Batumi, Georgia – Natalia Kuznetsova stares tight-lipped at the abandoned house her grandfather Hasan Dishli Oglu built in the 1930s. Her father was just a toddler in 1937 when Hasan, then 33, was arrested by the Soviet secret police. He was never heard from again.
“When my father was dying, in his final days, he kept talking about my grandfather, asking why he was shot, where he was taken,” Natalia, 48, recounts. “‘I don’t know where Hasan is’, my father would say. ‘He was thrown somewhere like a dog.’”
Scorched and deserted after a recent fire, the house is a forlorn structure standing in a large plot behind the family home in a village not far from the southwestern Black Sea port city of Batumi.
For Natalia’s father, Iakob Kuznetsov, the house was a daily reminder of Hasan’s disappearance more than 80 years ago, and a symbol of intergenerational grief passed on to Natalia from his deathbed.
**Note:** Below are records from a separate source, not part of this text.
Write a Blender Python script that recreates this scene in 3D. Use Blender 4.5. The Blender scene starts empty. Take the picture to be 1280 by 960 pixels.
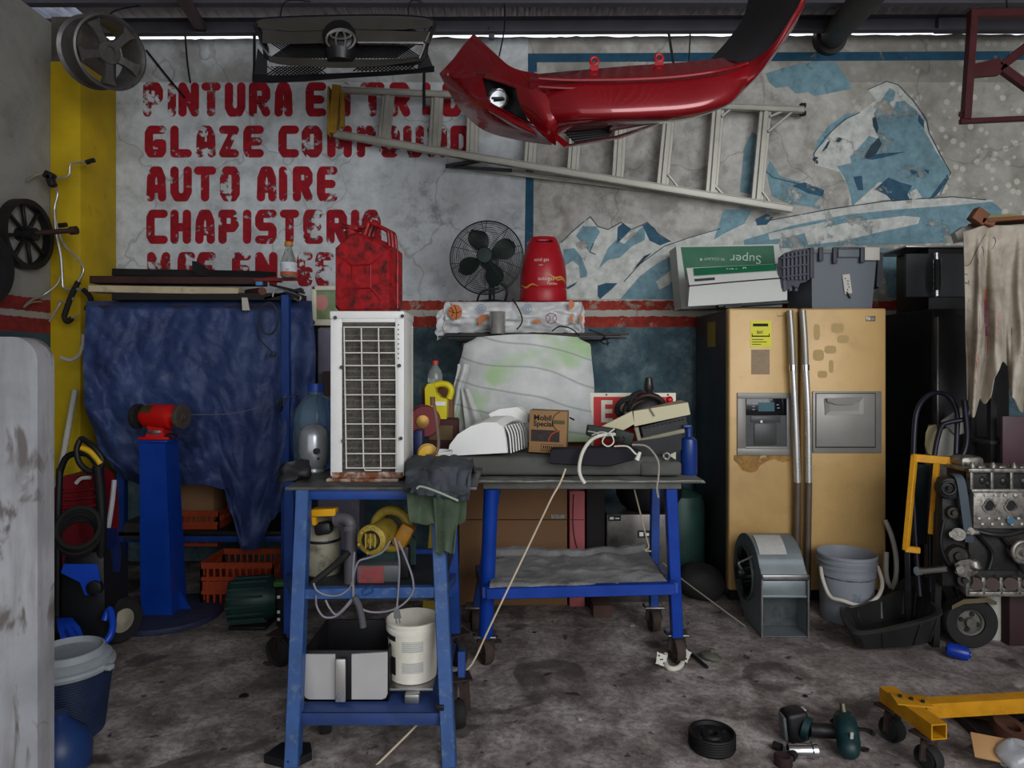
import bpy, bmesh, math, random
from mathutils import Vector, Matrix, noise
random.seed(7)
V = Vector
S = bpy.context.scene
COL = S.collection
PI = math.pi
# ---------------------------------------------------------------- camera, daylight, exposure
F, HC, YH = 850.0, 1.42, 455.0          # focal length in pixels, eye height, horizon row
cam = bpy.data.cameras.new('camera'); camo = bpy.data.objects.new('camera', cam); COL.objects.link(camo)
cam.sensor_width = 36.0; cam.lens = 36.0*F/1280.0; cam.shift_y = -(480.0-YH)/1280.0*1.0
camo.location = (0, 0, HC); camo.rotation_euler = (PI/2, 0, 0); cam.clip_start = .02
S.camera = camo
W = bpy.data.worlds.new('daylight'); S.world = W; W.use_nodes = True
bg = W.node_tree.nodes['Background']; bg.inputs[0].default_value = (.93, .96, 1, 1); bg.inputs[1].default_value = 1.7
def lamp(name, loc, rot, size, size_y, power, color):
    l = bpy.data.lights.new(name, 'AREA'); l.shape = 'RECTANGLE'; l.size = size; l.size_y = size_y; l.energy = power; l.color = color
    o = bpy.data.objects.new(name, l); COL.objects.link(o); o.location = loc; o.rotation_euler = rot
    return o
lamp('doorway_daylight', (2.3, -1.6, 2.55), (math.radians(83), 0, math.radians(14)), 3.4, 2.3, 205, (.95, .97, 1))
S.view_settings.view_transform = 'Standard'; S.view_settings.look = 'None'
S.view_settings.gamma = 1.0; S.view_settings.use_curve_mapping = False; S.view_settings.exposure = -0.35

# ---------------------------------------------------------------- helpers
def P(px, py, d): return V(((px-640.0)/F*d, d, HC-(py-YH)/F*d))
def PX(px, d): return (px-640.0)/F*d
def PZ(py, d): return HC-(py-YH)/F*d
def lin(h):
    if not isinstance(h, str): return tuple(h)
    h = h.lstrip('#'); out = []
    for i in (0, 2, 4):
        c = int(h[i:i+2], 16)/255.0
        out.append(c/12.92 if c <= .04045 else ((c+.055)/1.055)**2.4)
    return tuple(out)
_mats = {}
class NT:
    def __init__(s, m): s.t = m.node_tree; s.n = s.t.nodes; s.l = s.t.links
    def new(s, k, **kw):
        n = s.n.new(k)
        for a, b in kw.items(): setattr(n, a, b)
        return n
    def noise(s, co, scale, detail=4, rough=.55, dist=0):
        n = s.new('ShaderNodeTexNoise'); n.inputs['Scale'].default_value = scale; n.inputs['Detail'].default_value = detail
        n.inputs['Roughness'].default_value = rough; n.inputs['Distortion'].default_value = dist
        s.l.new(co, n.inputs['Vector']); return n.outputs['Fac']
    def ramp(s, fac, stops, interp='LINEAR'):
        r = s.new('ShaderNodeValToRGB'); r.color_ramp.interpolation = interp
        e = r.color_ramp.elements
        while len(e) < len(stops): e.new(.5)
        for i, (p, c) in enumerate(stops):
            e[i].position = p; c = (c, c, c) if isinstance(c, (int, float)) else lin(c); e[i].color = (*c, 1)
        s.l.new(fac, r.inputs[0]); return r.outputs[0]
    def mix(s, fac, a, b, mode='MIX'):
        m = s.new('ShaderNodeMix', data_type='RGBA', blend_type=mode)
        for sock, v in ((m.inputs[0], fac), (m.inputs[6], a), (m.inputs[7], b)):
            if hasattr(v, 'is_linked') or isinstance(v, bpy.types.NodeSocket): s.l.new(v, sock)
            elif isinstance(v, (int, float)): sock.default_value = v
            else: sock.default_value = (*lin(v), 1)
        return m.outputs[2]
    def math(s, op, a, b=0.0, c=None):
        m = s.new('ShaderNodeMath', operation=op)
        for i, v in enumerate((a, b) if c is None else (a, b, c)):
            if isinstance(v, bpy.types.NodeSocket): s.l.new(v, m.inputs[i])
            else: m.inputs[i].default_value = v
        return m.outputs[0]
    def bump(s, h, strength, dist=.01):
        b = s.new('ShaderNodeBump'); b.inputs['Strength'].default_value = strength; b.inputs['Distance'].default_value = dist
        s.l.new(h, b.inputs['Height']); return b.outputs[0]
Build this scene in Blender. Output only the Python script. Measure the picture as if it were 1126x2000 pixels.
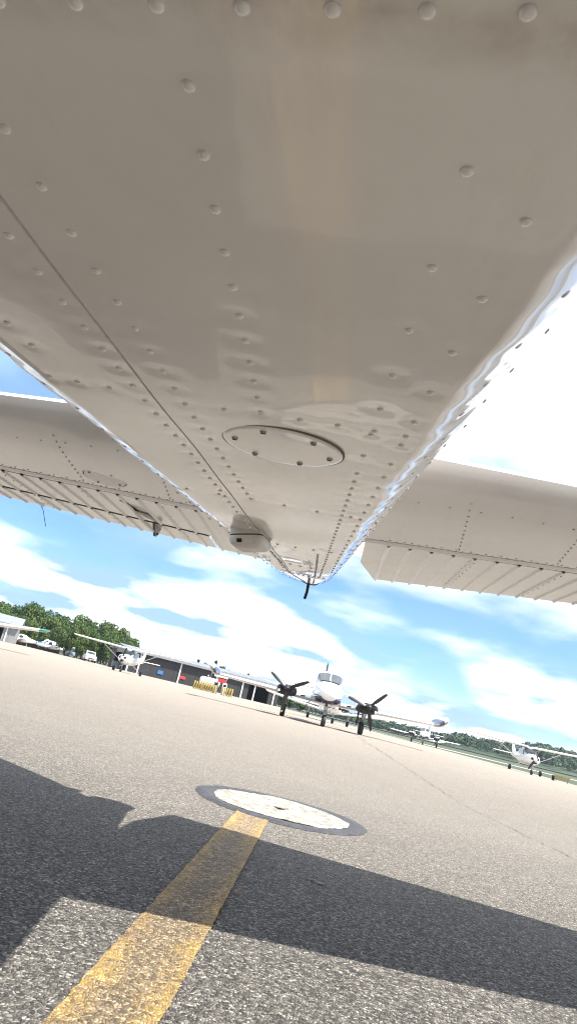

Hasan was among the thousands of people rounded up by the Soviet secret police and accused of being “enemies of the state” in a campaign known as the Great Terror. Under the leadership of Joseph Stalin, mass executions of innocent citizens were committed across the Soviet Union in successive waves of repression, and vast numbers of people were deported or sent to prison camps. Many families of those executed never found out what happened to their loved ones.